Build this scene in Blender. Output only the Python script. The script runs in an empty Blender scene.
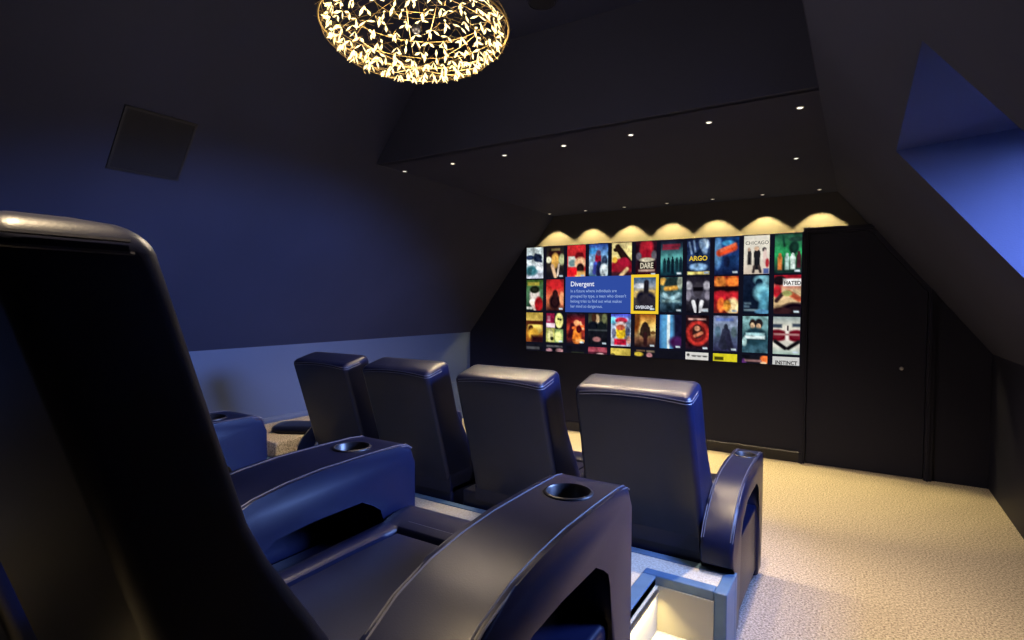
import bpy, bmesh, math, random
from mathutils import Vector, Matrix
random.seed(7)
PI = math.pi
S = bpy.context.scene
COL = S.collection
S.view_settings.view_transform = 'Standard'
try: S.view_settings.look = 'None'
except Exception: pass
S.view_settings.gamma = 1.0
S.view_settings.exposure = 0.0
S.view_settings.use_curve_mapping = False

# ------------------------------------------------------------------ colours / materials
def lin(c):
    return tuple(((v/255)/12.92 if v/255 <= .04045 else ((v/255+.055)/1.055)**2.4) for v in c)

def mat(name, col, rough=.5, spec=.5, metal=0.0, bump=0.0, bscale=60, var=0.0, vscale=8, coat=0.0):
    m = bpy.data.materials.new(name); m.use_nodes = True
    nt = m.node_tree; b = nt.nodes['Principled BSDF']
    b.inputs['Base Color'].default_value = (*col, 1)
    b.inputs['Roughness'].default_value = rough
    b.inputs['Specular IOR Level'].default_value = spec
    b.inputs['Metallic'].default_value = metal
    if coat: b.inputs['Coat Weight'].default_value = coat; b.inputs['Coat Roughness'].default_value = .25
    tc = nt.nodes.new('ShaderNodeTexCoord')
    if var:
        n = nt.nodes.new('ShaderNodeTexNoise'); n.inputs['Scale'].default_value = vscale; n.inputs['Detail'].default_value = 4
        nt.links.new(tc.outputs['Object'], n.inputs['Vector'])
        r = nt.nodes.new('ShaderNodeValToRGB')
        r.color_ramp.elements[0].position = .3; r.color_ramp.elements[1].position = .7
        r.color_ramp.elements[0].color = (*[v*(1-var) for v in col], 1)
        r.color_ramp.elements[1].color = (*[v*(1+var) for v in col], 1)
        nt.links.new(n.outputs['Fac'], r.inputs['Fac']); nt.links.new(r.outputs['Color'], b.inputs['Base Color'])
    if bump:
        n = nt.nodes.new('ShaderNodeTexNoise'); n.inputs['Scale'].default_value = bscale; n.inputs['Detail'].default_value = 3
        nt.links.new(tc.outputs['Object'], n.inputs['Vector'])
        bp = nt.nodes.new('ShaderNodeBump'); bp.inputs['Strength'].default_value = bump; bp.inputs['Distance'].default_value = .01
        nt.links.new(n.outputs['Fac'], bp.inputs['Height']); nt.links.new(bp.outputs['Normal'], b.inputs['Normal'])
    return m

def emat(name, col, strength):
    m = bpy.data.materials.new(name); m.use_nodes = True
    nt = m.node_tree; nt.nodes.clear()
    o = nt.nodes.new('ShaderNodeOutputMaterial'); e = nt.nodes.new('ShaderNodeEmission')
    e.inputs['Color'].default_value = (*col, 1); e.inputs['Strength'].default_value = strength
    nt.links.new(e.outputs[0], o.inputs[0]); return m

def screen_mat():
    m = bpy.data.materials.new('screen_picture'); m.use_nodes = True
    nt = m.node_tree; nt.nodes.clear()
    o = nt.nodes.new('ShaderNodeOutputMaterial'); e = nt.nodes.new('ShaderNodeEmission')
    a = nt.nodes.new('ShaderNodeAttribute'); a.attribute_name = 'picture'
    e.inputs['Strength'].default_value = 1.0
    nt.links.new(a.outputs['Color'], e.inputs['Color']); nt.links.new(e.outputs[0], o.inputs[0]); return m

def carpet_mat(name, c0, c1, scale=105):
    m = bpy.data.materials.new(name); m.use_nodes = True
    nt = m.node_tree; b = nt.nodes['Principled BSDF']; b.inputs['Roughness'].default_value = 1; b.inputs['Specular IOR Level'].default_value = .05
    tc = nt.nodes.new('ShaderNodeTexCoord')
    v = nt.nodes.new('ShaderNodeTexNoise'); v.inputs['Scale'].default_value = scale; v.inputs['Detail'].default_value = 5; v.inputs['Roughness'].default_value = .75
    nt.links.new(tc.outputs['Object'], v.inputs['Vector'])
    r = nt.nodes.new('ShaderNodeValToRGB'); r.color_ramp.elements[0].position = .36; r.color_ramp.elements[1].position = .64
    r.color_ramp.elements[0].color = (*c0, 1); r.color_ramp.elements[1].color = (*c1, 1)
    nt.links.new(v.outputs['Fac'], r.inputs['Fac']); nt.links.new(r.outputs['Color'], b.inputs['Base Color'])
    bp = nt.nodes.new('ShaderNodeBump'); bp.inputs['Strength'].default_value = .35; bp.inputs['Distance'].default_value = .008
    nt.links.new(v.outputs['Fac'], bp.inputs['Height']); nt.links.new(bp.outputs['Normal'], b.inputs['Normal'])
    return m

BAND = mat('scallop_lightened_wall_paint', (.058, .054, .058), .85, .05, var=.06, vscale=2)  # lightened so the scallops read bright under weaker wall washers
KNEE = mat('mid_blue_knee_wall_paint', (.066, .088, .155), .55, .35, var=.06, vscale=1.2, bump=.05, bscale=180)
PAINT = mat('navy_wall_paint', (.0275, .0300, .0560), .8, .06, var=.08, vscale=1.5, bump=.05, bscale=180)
TRIMP = mat('navy_satin_paint', (.0110, .0120, .0270), .5, .12, bump=.02, bscale=90)
LEATHER = mat('navy_leather', (.0028, .0044, .0210), .36, .30, bump=.05, bscale=420, var=.12, vscale=14)
STITCH = mat('leather_stitching', (.05, .052, .08), .45, .5)
PLASTIC = mat('black_plastic', (.006, .006, .010), .38, .5)
PLINTH = mat('black_base_board', (.008, .008, .012), .5, .4)
NOSING = mat('daylight_tinted_nosing', (.070, .125, .20), .4, .4, var=.1, vscale=20)  # steel blue cast of the window light put into the paint colour
STEPPAINT = mat('cream_step_lining', (.42, .38, .28), .6, .3)
CARPET = carpet_mat('beige_loop_carpet', (.11, .095, .086), (.56, .495, .455))
CARPET2 = carpet_mat('pale_platform_carpet', (.30, .27, .21), (.50, .46, .37))
GRILLE = mat('speaker_grille_cloth', (.012, .012, .017), .8, .2, bump=.3, bscale=300)
BRASS = mat('warm_brass', (.42, .29, .10), .4, .5, metal=1)
STEEL = mat('brushed_steel', (.6, .58, .55), .3, .5, metal=1)
BLACKSCR = mat('matt_black_screen', (.006, .006, .010), .7, .2)
LED = emat('led_warm_white', (1.0, .78, .36), 3.2)
LAMPGLOW = emat('downlight_glow', (1.0, .93, .80), 3.0)
STEPLED = emat('step_light_glow', (1.0, .80, .35), 2.5)
WHITE_E = emat('screen_white_text', lin((235, 238, 250)), 1.0)
CAPT_E = emat('screen_caption_text', lin((150, 175, 225)), 1.0)
YEL_E = emat('screen_yellow', lin((248, 208, 48)), 1.0)
DARK_E = emat('screen_dark_text', lin((25, 22, 25)), 1.0)
GOLD_E = emat('screen_gold_text', lin((225, 190, 60)), 1.0)
PANEL_E = emat('screen_blue_panel', lin((48, 76, 160)), 1.0)
BLK_E = emat('screen_black_field', lin((17, 17, 30)), 1.0)
PIC = screen_mat()
GLASS = bpy.data.materials.new('window_glass'); GLASS.use_nodes = True
_n = GLASS.node_tree; _n.nodes.clear()
_o = _n.nodes.new('ShaderNodeOutputMaterial'); _t = _n.nodes.new('ShaderNodeBsdfTransparent'); _g = _n.nodes.new('ShaderNodeBsdfGlossy')
_g.inputs['Roughness'].default_value = .02
_f = _n.nodes.new('ShaderNodeFresnel'); _f.inputs[0].default_value = 1.45; _mx = _n.nodes.new('ShaderNodeMixShader')
_n.links.new(_f.outputs[0], _mx.inputs[0]); _n.links.new(_t.outputs[0], _mx.inputs[1]); _n.links.new(_g.outputs[0], _mx.inputs[2]); _n.links.new(_mx.outputs[0], _o.inputs[0])

# ------------------------------------------------------------------ object helpers
def tag(o, label=None, cat=None, group=None, kind=None):
    if label: o['label'] = label
    if cat: o['category'] = cat
    if group: o['group'] = group
    if kind: o['kind'] = kind
    return o

def empty(name, loc, rz=0.0):
    o = bpy.data.objects.new(name, None); COL.objects.link(o); o.location = loc; o.rotation_euler = (0, 0, rz); o.empty_display_size = .1
    return o

def obj(name, bm, m, parent=None, smooth=None, loc=None):
    me = bpy.data.meshes.new(name)
    bmesh.ops.recalc_face_normals(bm, faces=bm.faces)
    bm.to_mesh(me); bm.free()
    if isinstance(m, (list, tuple)):
        for q in m: me.materials.append(q)
    else: me.materials.append(m)
    if smooth is not None:
        for p in me.polygons: p.use_smooth = True
        try: me.set_sharp_from_angle(angle=math.radians(smooth))
        except Exception: pass
    o = bpy.data.objects.new(name, me); COL.objects.link(o)
    if parent: o.parent = parent
    if loc: o.location = loc
    return o

def copy_tree(o, parent=None):
    c = o.copy(); COL.objects.link(c); c.parent = parent
    for ch in list(o.children): copy_tree(ch, c)
    return c

def box(bm, x0, x1, y0, y1, z0, z1, bevel=0.0, seg=2):
    vs = [bm.verts.new((x, y, z)) for z in (z0, z1) for y in (y0, y1) for x in (x0, x1)]
    fs = [(0, 2, 3, 1), (4, 5, 7, 6), (0, 1, 5, 4), (2, 6, 7, 3), (0, 4, 6, 2), (1, 3, 7, 5)]
    F = [bm.faces.new([vs[i] for i in f]) for f in fs]
    if bevel:
        es = list({e for f in F for e in f.edges})
        bmesh.ops.bevel(bm, geom=es, offset=bevel, segments=seg, profile=.5, affect='EDGES')
    return bm

def B(*a, **k):
    return box(bmesh.new(), *a, **k)

def prism(bm, poly, axis, a, b):
    """poly in the two other axes, extruded along axis from a to b"""
    def P(p, t):
        if axis == 'x': return (t, p[0], p[1])
        if axis == 'y': return (p[0], t, p[1])
        return (p[0], p[1], t)
    A = [bm.verts.new(P(p, a)) for p in poly]; C = [bm.verts.new(P(p, b)) for p in poly]
    bm.faces.new(A); bm.faces.new(list(reversed(C)))
    n = len(poly)
    for i in range(n): bm.faces.new([A[i], C[i], C[(i+1) % n], A[(i+1) % n]])
    return bm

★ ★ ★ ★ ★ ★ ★

Of the lines above, copy each that contains "scene".

* [RESPONSE BELOW]
Build this scene in Blender. Output only the Python script. The script runs in an empty Blender scene.
S = bpy.context.scene